Today, Dachnik Day or All-Earth Holiday is an officially recognized holiday in dozens of cities and regions across Russia, including St. Petersburg (where it is called Gardeners’ Day). Celebrations have spread to several countries, including the United States and Canada, where a growing number of people now pay tribute to all who garden with love and respect for the Earth.

It is also a day to celebrate our connectedness to the Earth and to appreciate the beauty, wisdom, and abundance that Nature provides for us.

One of the first Dachnik Day celebrations in the U.S. occurred in Licking, Missouri in 2005, according towww.anastasiapacific.com, and was attended by over 50 people from around the state.

In the “Readers’ reviews” section of The Space Of Love, Book 3 in the Ringing Cedars series, one reader named Shanti from Missouri reports to the publisher that Dachnik Day was simply spent celebrating with a friend in his garden and

“infusing the atmosphere with positive thoughts”

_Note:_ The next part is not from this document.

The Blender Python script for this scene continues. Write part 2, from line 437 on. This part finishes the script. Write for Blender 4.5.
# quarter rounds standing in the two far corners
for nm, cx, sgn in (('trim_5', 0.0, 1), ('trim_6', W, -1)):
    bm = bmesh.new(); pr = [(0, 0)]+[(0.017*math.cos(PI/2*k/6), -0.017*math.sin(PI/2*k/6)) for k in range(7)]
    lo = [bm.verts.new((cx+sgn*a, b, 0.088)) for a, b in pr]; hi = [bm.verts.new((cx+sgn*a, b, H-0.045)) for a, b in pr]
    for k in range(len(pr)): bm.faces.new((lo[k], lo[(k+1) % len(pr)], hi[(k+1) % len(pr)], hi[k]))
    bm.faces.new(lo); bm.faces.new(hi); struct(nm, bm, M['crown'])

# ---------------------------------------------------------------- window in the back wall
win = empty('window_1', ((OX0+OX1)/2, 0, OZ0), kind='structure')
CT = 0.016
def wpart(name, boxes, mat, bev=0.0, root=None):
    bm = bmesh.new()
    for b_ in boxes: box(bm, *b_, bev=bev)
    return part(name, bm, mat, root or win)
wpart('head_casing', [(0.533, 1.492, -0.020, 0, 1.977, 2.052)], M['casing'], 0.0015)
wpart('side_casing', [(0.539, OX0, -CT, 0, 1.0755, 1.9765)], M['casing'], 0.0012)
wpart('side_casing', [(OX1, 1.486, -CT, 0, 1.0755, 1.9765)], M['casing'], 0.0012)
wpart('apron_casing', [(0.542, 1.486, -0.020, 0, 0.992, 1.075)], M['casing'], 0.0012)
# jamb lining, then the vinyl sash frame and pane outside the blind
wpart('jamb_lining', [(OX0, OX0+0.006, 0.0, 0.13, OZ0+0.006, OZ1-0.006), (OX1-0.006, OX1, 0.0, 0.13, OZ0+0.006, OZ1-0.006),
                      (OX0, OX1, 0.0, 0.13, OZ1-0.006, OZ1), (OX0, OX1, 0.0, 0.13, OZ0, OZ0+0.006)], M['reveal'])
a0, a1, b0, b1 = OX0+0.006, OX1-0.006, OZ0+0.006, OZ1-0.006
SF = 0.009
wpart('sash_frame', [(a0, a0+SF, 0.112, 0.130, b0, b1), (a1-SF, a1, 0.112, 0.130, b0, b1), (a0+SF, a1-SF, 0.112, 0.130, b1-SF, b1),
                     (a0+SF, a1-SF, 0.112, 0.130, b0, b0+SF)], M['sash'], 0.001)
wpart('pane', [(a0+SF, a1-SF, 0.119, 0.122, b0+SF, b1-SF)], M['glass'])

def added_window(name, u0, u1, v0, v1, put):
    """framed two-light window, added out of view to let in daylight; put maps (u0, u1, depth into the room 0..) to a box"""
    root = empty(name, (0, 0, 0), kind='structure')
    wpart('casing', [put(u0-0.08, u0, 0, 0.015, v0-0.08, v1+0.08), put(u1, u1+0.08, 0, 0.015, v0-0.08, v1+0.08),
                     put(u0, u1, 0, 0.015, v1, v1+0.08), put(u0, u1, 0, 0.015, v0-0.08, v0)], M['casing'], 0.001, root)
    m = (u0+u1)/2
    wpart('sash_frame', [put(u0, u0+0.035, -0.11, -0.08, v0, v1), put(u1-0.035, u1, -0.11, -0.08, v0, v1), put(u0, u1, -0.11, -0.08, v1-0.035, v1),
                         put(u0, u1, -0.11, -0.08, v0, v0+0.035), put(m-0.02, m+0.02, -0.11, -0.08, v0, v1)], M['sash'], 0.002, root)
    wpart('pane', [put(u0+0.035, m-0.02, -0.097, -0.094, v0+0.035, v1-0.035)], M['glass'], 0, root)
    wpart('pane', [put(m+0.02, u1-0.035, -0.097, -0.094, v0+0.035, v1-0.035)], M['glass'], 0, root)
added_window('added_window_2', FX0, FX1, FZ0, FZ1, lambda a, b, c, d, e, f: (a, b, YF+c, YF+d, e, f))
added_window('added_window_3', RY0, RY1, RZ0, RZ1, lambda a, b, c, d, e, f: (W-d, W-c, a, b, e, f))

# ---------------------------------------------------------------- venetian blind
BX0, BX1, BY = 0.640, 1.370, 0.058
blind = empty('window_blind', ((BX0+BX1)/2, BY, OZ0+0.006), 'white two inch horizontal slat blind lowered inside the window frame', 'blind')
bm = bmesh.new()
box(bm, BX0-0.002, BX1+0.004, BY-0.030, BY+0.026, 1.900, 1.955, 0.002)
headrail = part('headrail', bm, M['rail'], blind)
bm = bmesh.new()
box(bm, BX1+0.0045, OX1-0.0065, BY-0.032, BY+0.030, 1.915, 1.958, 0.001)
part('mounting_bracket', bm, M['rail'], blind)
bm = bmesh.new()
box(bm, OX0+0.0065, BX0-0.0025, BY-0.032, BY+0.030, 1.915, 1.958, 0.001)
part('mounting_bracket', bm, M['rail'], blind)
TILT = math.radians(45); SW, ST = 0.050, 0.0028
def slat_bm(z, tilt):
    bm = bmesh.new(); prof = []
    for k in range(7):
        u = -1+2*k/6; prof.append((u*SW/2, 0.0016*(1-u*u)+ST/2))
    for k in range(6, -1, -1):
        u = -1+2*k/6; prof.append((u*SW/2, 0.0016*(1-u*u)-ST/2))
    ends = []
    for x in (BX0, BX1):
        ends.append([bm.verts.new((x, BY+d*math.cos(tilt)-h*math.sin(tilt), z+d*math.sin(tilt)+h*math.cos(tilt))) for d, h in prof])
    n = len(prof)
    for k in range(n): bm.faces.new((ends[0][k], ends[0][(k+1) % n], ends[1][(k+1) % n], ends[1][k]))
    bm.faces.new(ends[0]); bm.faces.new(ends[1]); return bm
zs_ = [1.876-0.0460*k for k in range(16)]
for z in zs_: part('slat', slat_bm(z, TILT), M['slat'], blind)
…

However you may prefer to celebrate the All-Earth Holiday or Gardeners’ Day on July 23, take time to get out into Nature and celebrate all of the life that you see growing there...
Plant a seed with a child in your life. Make plans with a pal and visit a local botanical gardens or community garden. Thank someone you know who gardens. Buy organic flowers or pick a bouquet of wild flowers for your favorite garden guru at the garden center.
Become a gardener on Gardener’s Day: buy a plant (there are big discounts this time in the summer), take the plant home and give it some love, and then thank yourself.


You are a gardener and today is your holiday!